Biden is also reportedly considering D.C. Court of Appeals Judge Ketanji Brown Jackson, a former editor of the Harvard Law Review who clerked for three federal judges, including retiring Justice Stephen Breyer. California Supreme Court Justice Leondra Kruger, a former editor of the Yale Law Journal who argued 12 cases before the Supreme Court while serving in the Justice Department under Barack Obama, is also in the running.
Republicans' attacks have little to do with the candidates' qualifications, and even less to do with the makeup of the court, given that 108 of 115 Supreme Court justices in U.S. history have been white men.

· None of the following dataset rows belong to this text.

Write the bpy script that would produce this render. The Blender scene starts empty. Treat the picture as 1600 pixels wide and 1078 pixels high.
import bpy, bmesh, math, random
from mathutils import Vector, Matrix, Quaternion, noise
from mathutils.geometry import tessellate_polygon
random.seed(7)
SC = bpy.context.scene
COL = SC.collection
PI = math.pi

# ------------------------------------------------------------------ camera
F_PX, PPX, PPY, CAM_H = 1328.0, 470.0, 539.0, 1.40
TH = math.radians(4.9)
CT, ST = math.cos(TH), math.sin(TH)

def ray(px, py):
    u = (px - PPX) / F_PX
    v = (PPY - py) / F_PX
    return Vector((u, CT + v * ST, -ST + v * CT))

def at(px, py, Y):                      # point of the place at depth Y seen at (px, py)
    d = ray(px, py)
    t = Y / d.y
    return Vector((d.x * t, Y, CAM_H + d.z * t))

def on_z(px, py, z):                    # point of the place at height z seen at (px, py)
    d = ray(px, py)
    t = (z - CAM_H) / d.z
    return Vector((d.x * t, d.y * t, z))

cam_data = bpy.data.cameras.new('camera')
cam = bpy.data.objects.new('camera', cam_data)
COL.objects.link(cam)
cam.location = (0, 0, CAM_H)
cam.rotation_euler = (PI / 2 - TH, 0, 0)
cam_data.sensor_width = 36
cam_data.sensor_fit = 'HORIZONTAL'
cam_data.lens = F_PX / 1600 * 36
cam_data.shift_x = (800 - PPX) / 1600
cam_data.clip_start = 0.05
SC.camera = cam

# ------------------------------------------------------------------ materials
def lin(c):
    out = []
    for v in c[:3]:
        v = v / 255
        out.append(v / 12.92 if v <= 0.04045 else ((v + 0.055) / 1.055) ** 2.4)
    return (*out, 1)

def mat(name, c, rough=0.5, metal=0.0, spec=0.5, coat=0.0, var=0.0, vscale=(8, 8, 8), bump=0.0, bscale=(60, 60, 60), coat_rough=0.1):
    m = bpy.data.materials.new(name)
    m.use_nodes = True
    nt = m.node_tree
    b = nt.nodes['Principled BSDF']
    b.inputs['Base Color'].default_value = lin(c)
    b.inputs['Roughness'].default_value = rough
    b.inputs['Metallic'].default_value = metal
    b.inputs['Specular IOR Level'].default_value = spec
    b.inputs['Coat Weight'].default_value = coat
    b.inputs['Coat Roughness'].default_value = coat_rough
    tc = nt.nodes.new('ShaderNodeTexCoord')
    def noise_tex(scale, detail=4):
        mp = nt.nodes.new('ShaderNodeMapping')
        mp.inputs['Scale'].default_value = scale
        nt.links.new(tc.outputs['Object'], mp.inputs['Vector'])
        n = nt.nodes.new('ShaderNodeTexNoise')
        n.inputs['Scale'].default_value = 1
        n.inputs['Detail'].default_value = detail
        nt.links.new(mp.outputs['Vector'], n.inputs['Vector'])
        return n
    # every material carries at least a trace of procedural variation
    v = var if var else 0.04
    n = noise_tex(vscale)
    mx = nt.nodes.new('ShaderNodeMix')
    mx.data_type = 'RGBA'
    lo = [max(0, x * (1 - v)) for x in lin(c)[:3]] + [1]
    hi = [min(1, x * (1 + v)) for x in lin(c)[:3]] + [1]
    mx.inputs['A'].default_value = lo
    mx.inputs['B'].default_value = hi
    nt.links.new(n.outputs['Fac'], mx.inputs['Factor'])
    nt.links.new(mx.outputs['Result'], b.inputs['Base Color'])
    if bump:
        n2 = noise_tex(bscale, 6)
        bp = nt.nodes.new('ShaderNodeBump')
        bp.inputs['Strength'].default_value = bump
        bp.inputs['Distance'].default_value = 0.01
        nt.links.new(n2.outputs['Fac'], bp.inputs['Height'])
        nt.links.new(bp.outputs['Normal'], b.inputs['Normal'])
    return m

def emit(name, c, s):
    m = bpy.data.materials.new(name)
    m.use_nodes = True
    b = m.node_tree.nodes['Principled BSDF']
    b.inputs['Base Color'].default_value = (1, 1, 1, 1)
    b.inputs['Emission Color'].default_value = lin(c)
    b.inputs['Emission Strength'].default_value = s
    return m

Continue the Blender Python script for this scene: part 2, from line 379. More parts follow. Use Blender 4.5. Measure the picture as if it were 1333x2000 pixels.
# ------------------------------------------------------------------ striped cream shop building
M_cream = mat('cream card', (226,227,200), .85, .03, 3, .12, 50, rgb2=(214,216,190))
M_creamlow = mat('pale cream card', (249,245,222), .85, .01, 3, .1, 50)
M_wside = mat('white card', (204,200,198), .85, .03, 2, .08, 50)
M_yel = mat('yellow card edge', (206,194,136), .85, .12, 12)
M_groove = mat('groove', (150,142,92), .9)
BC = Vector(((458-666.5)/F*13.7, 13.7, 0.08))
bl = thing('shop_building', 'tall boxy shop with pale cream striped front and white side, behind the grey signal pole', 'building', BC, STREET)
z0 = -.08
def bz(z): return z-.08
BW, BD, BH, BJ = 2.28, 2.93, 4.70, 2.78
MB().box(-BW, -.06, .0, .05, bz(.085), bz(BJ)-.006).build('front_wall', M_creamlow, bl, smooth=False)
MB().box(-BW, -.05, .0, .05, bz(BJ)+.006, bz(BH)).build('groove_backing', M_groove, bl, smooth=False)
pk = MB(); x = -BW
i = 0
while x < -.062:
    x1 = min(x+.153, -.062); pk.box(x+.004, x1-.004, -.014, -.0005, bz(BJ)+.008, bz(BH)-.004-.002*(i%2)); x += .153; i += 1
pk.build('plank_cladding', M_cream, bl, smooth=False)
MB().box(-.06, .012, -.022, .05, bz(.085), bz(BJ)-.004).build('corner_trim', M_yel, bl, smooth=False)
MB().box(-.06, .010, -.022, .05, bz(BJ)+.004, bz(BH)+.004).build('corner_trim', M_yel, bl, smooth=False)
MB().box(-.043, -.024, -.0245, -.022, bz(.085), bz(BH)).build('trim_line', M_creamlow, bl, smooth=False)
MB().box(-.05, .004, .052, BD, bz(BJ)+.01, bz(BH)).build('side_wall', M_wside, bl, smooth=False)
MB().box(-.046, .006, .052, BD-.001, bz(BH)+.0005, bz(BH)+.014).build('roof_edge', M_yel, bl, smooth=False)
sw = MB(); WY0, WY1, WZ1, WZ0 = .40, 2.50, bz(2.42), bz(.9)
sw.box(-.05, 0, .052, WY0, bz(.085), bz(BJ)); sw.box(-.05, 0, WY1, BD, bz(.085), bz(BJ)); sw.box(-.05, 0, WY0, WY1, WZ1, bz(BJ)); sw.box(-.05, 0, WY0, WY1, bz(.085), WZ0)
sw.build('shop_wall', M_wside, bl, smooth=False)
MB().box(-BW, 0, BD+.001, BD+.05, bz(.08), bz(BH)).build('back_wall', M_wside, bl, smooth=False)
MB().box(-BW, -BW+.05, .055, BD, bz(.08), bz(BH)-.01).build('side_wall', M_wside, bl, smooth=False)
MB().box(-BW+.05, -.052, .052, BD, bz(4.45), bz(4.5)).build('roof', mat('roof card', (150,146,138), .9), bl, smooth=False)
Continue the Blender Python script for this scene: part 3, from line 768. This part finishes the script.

The attacks are intended to "reiterate the narrative that liberals elevate unqualified Black Americans at the expense of others who are truly deserving" to reinforce the messages that "advocacy for equal rights is turning white conservatives into an oppressed class," wrote The Atlantic's Adam Serwer. "If the Republicans seeking to stoke resentment over this appointment can successfully turn the story of the first Black woman on the Supreme Court into another example of Black people getting free stuff they haven't earned, they will be perfectly satisfied, even if she is confirmed," he wrote. "The important battles over the future of the Court have already taken place, and the right has already won them."